» **Source records**:

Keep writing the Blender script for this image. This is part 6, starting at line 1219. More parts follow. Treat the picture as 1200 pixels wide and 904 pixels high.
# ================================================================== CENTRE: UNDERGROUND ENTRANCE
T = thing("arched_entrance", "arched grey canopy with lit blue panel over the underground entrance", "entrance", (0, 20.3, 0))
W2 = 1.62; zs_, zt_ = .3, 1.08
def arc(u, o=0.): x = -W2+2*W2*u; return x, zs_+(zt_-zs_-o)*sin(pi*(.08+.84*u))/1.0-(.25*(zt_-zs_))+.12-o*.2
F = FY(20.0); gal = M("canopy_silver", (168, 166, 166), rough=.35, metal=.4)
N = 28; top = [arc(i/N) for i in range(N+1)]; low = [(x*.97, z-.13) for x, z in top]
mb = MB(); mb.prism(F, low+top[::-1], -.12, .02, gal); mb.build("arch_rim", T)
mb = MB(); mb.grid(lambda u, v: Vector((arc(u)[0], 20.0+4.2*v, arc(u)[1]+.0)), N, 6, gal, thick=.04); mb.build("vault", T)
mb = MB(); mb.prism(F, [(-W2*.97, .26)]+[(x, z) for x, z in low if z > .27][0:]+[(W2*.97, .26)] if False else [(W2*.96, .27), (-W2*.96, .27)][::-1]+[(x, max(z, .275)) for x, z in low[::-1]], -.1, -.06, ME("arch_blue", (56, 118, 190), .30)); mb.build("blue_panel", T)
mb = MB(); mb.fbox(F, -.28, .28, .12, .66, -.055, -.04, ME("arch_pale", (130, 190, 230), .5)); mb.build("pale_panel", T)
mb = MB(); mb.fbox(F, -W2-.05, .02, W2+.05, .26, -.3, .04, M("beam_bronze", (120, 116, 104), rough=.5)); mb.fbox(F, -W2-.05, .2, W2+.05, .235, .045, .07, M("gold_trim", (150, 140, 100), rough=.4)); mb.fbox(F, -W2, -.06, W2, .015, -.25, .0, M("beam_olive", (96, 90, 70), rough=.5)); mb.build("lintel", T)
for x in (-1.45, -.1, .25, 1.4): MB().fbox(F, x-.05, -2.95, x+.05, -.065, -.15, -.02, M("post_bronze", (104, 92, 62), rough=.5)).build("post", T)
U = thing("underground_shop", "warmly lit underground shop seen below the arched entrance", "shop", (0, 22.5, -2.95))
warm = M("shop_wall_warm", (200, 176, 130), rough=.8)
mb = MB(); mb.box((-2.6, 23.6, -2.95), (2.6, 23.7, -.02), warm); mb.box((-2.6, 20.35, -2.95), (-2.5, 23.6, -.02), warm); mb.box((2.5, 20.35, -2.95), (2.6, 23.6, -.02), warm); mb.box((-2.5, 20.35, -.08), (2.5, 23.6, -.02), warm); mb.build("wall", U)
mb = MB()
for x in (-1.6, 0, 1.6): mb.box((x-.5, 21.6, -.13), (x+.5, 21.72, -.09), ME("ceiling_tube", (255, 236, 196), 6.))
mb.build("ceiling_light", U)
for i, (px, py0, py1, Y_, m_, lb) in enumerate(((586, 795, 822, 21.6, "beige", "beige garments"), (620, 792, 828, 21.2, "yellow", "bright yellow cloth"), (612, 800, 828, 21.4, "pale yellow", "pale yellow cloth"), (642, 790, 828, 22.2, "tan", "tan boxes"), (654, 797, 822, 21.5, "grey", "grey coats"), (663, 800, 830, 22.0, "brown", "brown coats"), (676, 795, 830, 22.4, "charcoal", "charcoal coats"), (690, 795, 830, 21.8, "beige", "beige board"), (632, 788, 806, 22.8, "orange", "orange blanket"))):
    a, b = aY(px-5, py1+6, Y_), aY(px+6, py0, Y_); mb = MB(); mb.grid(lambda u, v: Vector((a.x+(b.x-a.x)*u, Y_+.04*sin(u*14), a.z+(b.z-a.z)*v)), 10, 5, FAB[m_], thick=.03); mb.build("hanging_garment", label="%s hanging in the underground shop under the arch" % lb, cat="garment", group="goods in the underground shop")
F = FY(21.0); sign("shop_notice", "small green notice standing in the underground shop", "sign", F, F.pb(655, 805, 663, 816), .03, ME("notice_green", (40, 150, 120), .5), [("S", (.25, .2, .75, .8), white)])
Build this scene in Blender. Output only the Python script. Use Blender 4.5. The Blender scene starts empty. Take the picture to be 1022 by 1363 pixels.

» **What to produce**:
Write out the listing once more, matching it exactly.

» **Answer in full**:
Keep writing the Blender script for this image. This is part 6, starting at line 1219. More parts follow. Treat the picture as 1200 pixels wide and 904 pixels high.
# ================================================================== CENTRE: UNDERGROUND ENTRANCE
T = thing("arched_entrance", "arched grey canopy with lit blue panel over the underground entrance", "entrance", (0, 20.3, 0))
W2 = 1.62; zs_, zt_ = .3, 1.08
def arc(u, o=0.): x = -W2+2*W2*u; return x, zs_+(zt_-zs_-o)*sin(pi*(.08+.84*u))/1.0-(.25*(zt_-zs_))+.12-o*.2
F = FY(20.0); gal = M("canopy_silver", (168, 166, 166), rough=.35, metal=.4)
N = 28; top = [arc(i/N) for i in range(N+1)]; low = [(x*.97, z-.13) for x, z in top]
mb = MB(); mb.prism(F, low+top[::-1], -.12, .02, gal); mb.build("arch_rim", T)
mb = MB(); mb.grid(lambda u, v: Vector((arc(u)[0], 20.0+4.2*v, arc(u)[1]+.0)), N, 6, gal, thick=.04); mb.build("vault", T)
mb = MB(); mb.prism(F, [(-W2*.97, .26)]+[(x, z) for x, z in low if z > .27][0:]+[(W2*.97, .26)] if False else [(W2*.96, .27), (-W2*.96, .27)][::-1]+[(x, max(z, .275)) for x, z in low[::-1]], -.1, -.06, ME("arch_blue", (56, 118, 190), .30)); mb.build("blue_panel", T)
mb = MB(); mb.fbox(F, -.28, .28, .12, .66, -.055, -.04, ME("arch_pale", (130, 190, 230), .5)); mb.build("pale_panel", T)
mb = MB(); mb.fbox(F, -W2-.05, .02, W2+.05, .26, -.3, .04, M("beam_bronze", (120, 116, 104), rough=.5)); mb.fbox(F, -W2-.05, .2, W2+.05, .235, .045, .07, M("gold_trim", (150, 140, 100), rough=.4)); mb.fbox(F, -W2, -.06, W2, .015, -.25, .0, M("beam_olive", (96, 90, 70), rough=.5)); mb.build("lintel", T)
for x in (-1.45, -.1, .25, 1.4): MB().fbox(F, x-.05, -2.95, x+.05, -.065, -.15, -.02, M("post_bronze", (104, 92, 62), rough=.5)).build("post", T)
U = thing("underground_shop", "warmly lit underground shop seen below the arched entrance", "shop", (0, 22.5, -2.95))
warm = M("shop_wall_warm", (200, 176, 130), rough=.8)
mb = MB(); mb.box((-2.6, 23.6, -2.95), (2.6, 23.7, -.02), warm); mb.box((-2.6, 20.35, -2.95), (-2.5, 23.6, -.02), warm); mb.box((2.5, 20.35, -2.95), (2.6, 23.6, -.02), warm); mb.box((-2.5, 20.35, -.08), (2.5, 23.6, -.02), warm); mb.build("wall", U)
mb = MB()
for x in (-1.6, 0, 1.6): mb.box((x-.5, 21.6, -.13), (x+.5, 21.72, -.09), ME("ceiling_tube", (255, 236, 196), 6.))
mb.build("ceiling_light", U)
for i, (px, py0, py1, Y_, m_, lb) in enumerate(((586, 795, 822, 21.6, "beige", "beige garments"), (620, 792, 828, 21.2, "yellow", "bright yellow cloth"), (612, 800, 828, 21.4, "pale yellow", "pale yellow cloth"), (642, 790, 828, 22.2, "tan", "tan boxes"), (654, 797, 822, 21.5, "grey", "grey coats"), (663, 800, 830, 22.0, "brown", "brown coats"), (676, 795, 830, 22.4, "charcoal", "charcoal coats"), (690, 795, 830, 21.8, "beige", "beige board"), (632, 788, 806, 22.8, "orange", "orange blanket"))):
    a, b = aY(px-5, py1+6, Y_), aY(px+6, py0, Y_); mb = MB(); mb.grid(lambda u, v: Vector((a.x+(b.x-a.x)*u, Y_+.04*sin(u*14), a.z+(b.z-a.z)*v)), 10, 5, FAB[m_], thick=.03); mb.build("hanging_garment", label="%s hanging in the underground shop under the arch" % lb, cat="garment", group="goods in the underground shop")
F = FY(21.0); sign("shop_notice", "small green notice standing in the underground shop", "sign", F, F.pb(655, 805, 663, 816), .03, ME("notice_green", (40, 150, 120), .5), [("S", (.25, .2, .75, .8), white)])
Build this scene in Blender. Output only the Python script. Use Blender 4.5. The Blender scene starts empty. Take the picture to be 1022 by 1363 pixels.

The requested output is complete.